L’avenir paysager de l’Arc jurassien est en jeu

Le recours contre le parc éolien de Granges est actuellement en procédure devant le Tribunal fédéral. Six éoliennes avec des rotors de 122 m de large sont prévues sur la première chaîne du Jura, dans le canton de Soleure. Les machines seraient visibles pour plus d’un million de personnes, et des espèces d’oiseaux très menacées sont mis en danger. Cette décision aura une importance décisive pour l’avenir du paysage suisse.

Le paysage jurassien de la Montagne de Granges (c) Marcel Kessler

En 1942, pendant la Seconde Guerre mondiale, le canton de Soleure décide de créer la zone de protection du Jura. Peu d’autres cantons connaissent des règles aussi strictes en matière de protection du paysage : les lignes aériennes, les maisons de vacances, les routes, les clôtures et même les sculptures en bronze sont interdites. L’ordonnance cantonale sur la protection de la nature et du patrimoine culturel définit les couleurs, les matériaux, l’emplacement et l’apparence de tous les éléments construits. Les endroits exposés sont interdits. Les nouveaux bâtiments doivent imiter les bâtiments existants.

La zone de protection du Jura serait ignorée. L’immense région du Jura, qui offre un refuge à une biodiversité très riche et attire chaque week-end des dizaines de milliers de personnes des zones urbanisées du Mittelland, est menacée par le parc éolien de Granges. Trois turbines doivent être érigées directement à côté de la Wandfluh, la grande paroi rocheuse au-dessus de la ville horlogère de Granges. Trois autres sont prévues au milieu de dolines. Le rayon de visibilité est de plus de 50 kilomètres. La production d’électricité serait très irrégulière et se situerait entre 10 GWh (selon Birdlife) et 30 GWh (selon le promoteur) par an. Cela correspond à 0,04 % de la consommation suisse d’électricité.

Le canton de Soleure étant l’un des seuls cantons à ne pas prévoir de votation sur un tel projet, seules les associations environnementales disposant d’un droit de recours ont pu faire opposition. Actuellement, seul le recours de l’association de protection des oiseaux ASPO/Birdlife Suisse est encore pendante devant le Tribunal fédéral. La Cour suprême va donc se prononcer sur l’avenir de la chaîne jurassienne, qui marque l’horizon de notre pays de Genève à l’Argovie. Des rotors géants attireront-ils l’attention pendant la journée et des feux rouges clignoteront-ils au-dessus de Granges la nuit ?

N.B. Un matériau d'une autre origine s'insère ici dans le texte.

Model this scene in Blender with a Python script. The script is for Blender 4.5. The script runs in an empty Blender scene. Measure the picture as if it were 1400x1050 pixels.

BirdLife critique le fait que la centrale éolienne soit placée au milieu de la zone de protection du Jura et à côté d’une zone de protection du paysage d’importance nationale. De nombreux oiseaux inscrits sur la liste rouge se reproduisent dans le périmètre impacté et seraient tués par les rotors. De nombreuses chauves-souris y vivent également et les oiseaux migrateurs traversent deux fois l’an les montagnes du Jura. Au milieu de leur trajectoire de vol, entre 27 et 150 m au-dessus du sol, les rotors tourneraient à une vitesse pouvant atteindre les 400 km/h.

Récemment, la route menant à la montagne de Granges s’est partiellement effondrée. Pendant la réfection, il a fallu arrêter les sources d’eau potable dans le tunnel ferroviaire de Granges, situées directement sous le parc éolien, en raison de l’infiltration rapide de l’eau entre la route et les sources du tunnel. La ville de Granges, qui tire entre 85 et 98 % de son eau de ses propres sources, devrait se passer de son propre approvisionnement en eau potable pour construire le parc éolien. 40’000 personnes sont raccordées au réseau d’eau de Granges.

Le projet de centrale à la Montagne de Granges le montre : le Tribunal fédéral ne se prononce pas seulement de la construction de six turbines. Il décide aussi de l’avenir de l’eau potable de dizaines de milliers de personnes, de la survie de nombreuses espèces animales et de l’avenir des zones de loisirs de la population du Plateau suisse.

Nous ne pouvons pas remplacer notre paysage. Nous n’en avons qu’un seul.